Kendisini reelden de tanıyorum. O da benim gibi genelde cinsellik ve aşkla ilgili yazıyor. Beni abaza sananlar onu da orospu sanıyor. Oysa biz sadece eğleniyor ve bu tarzda yazmaktan hoşlanıyoruz. Kolay kadına orospu denir. Orospu olsaydı ki öyle orospular tanırım en sert erkekten merttir; evet orospu olsaydı kolaylıkla buradaki herkesi parmağında oynatırdı. Çünkü hayatında kadın eline dokunmamış amsalak dolu burası. O kadar da çekici ve güzel bir kadın ki erkek elde etmek için sözlüğe de ihtiyacı yok. Ama sadece bu tarzda yazan, eğlenen ve tahminimce böyle basit olaylara poposuyla gülen zeki kadındır. Yaşı henüz yirmi üç ve tek kusuru kendi çapında olmayanlara laf yetiştirmenin kalitesine zarar vereceğidir. Bunu da biraz daha olgunlaşınca anlayacaktır. O zaman da zaten uludağ sözlükle işi olmayacaktır.

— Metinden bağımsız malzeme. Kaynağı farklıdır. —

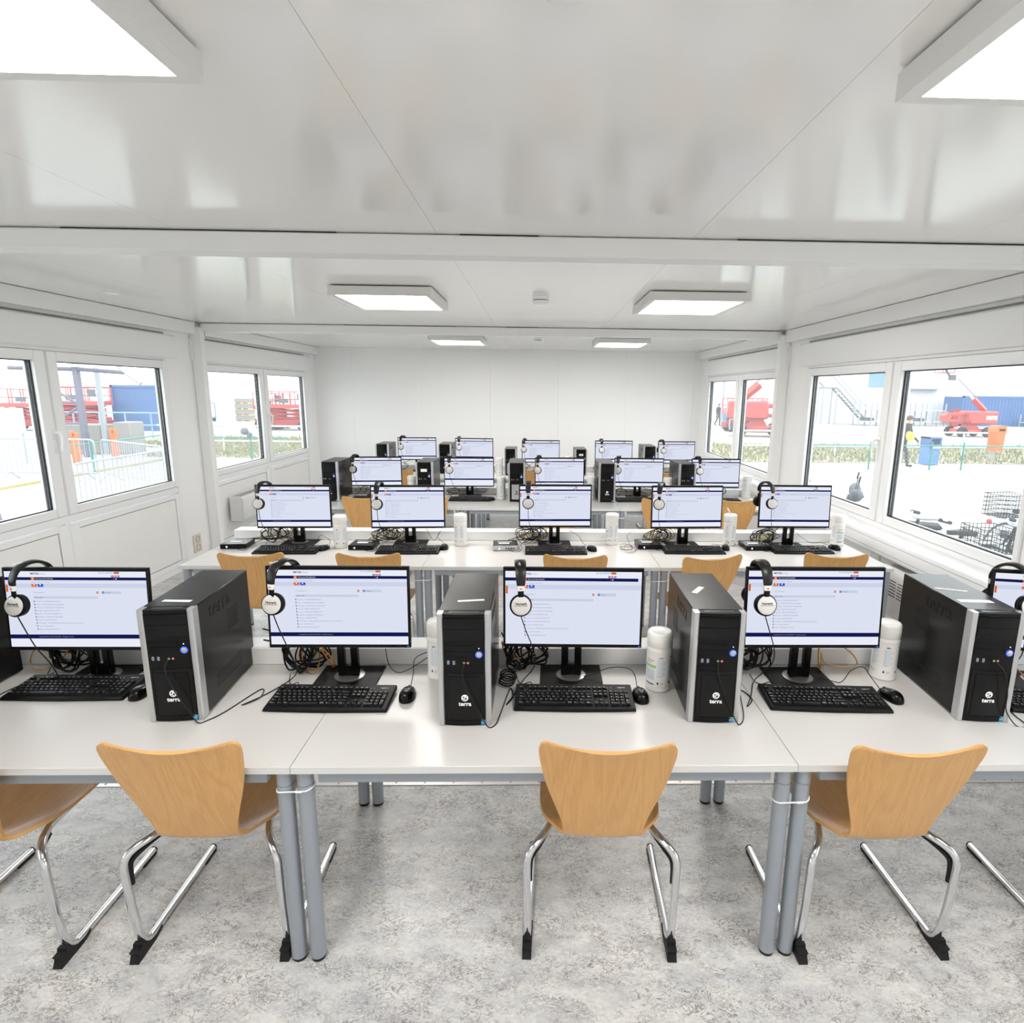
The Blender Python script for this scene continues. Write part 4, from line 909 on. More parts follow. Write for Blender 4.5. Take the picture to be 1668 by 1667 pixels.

Cennetten kovulan, stevemcqueen, angutyus, zargana, alwaysleepy, vaudeville for vendetta, deep.
Onlar da kim diyorsunuz değil mi? Sizin gibi moronların pislikleri yüzünden sözlüğe küsüp giden sözlüğü sözlük yapan yazarlar. Kimi şimdi filmini çekiyor, kimi kitabını yazıyor. Siz de burada aynı sikik mevzulardaki beş bin kere tekrar ettiğiniz boktan laflarınızı yarıştırın.
Sözlük kızlarını bilemem ama sözlük kadınları çok çekici, çok kaliteli ve çok hoşsohbetler. Yazık ki sayıları çok az ve birbirine rastlamak zor. Yine de rastlandığında bu kadar ergenin arasında çölde su kadar kıymetli oluyorlar.
Erkekliğimden utanıyorum böyle mayası bozukların yazdıklarını okurken. Biz erkeklerin ucuzluğu olmasa orospuluk diye bir şey olmazdı. Kadınlara saygınız yoksa kendinize saygınız olsun.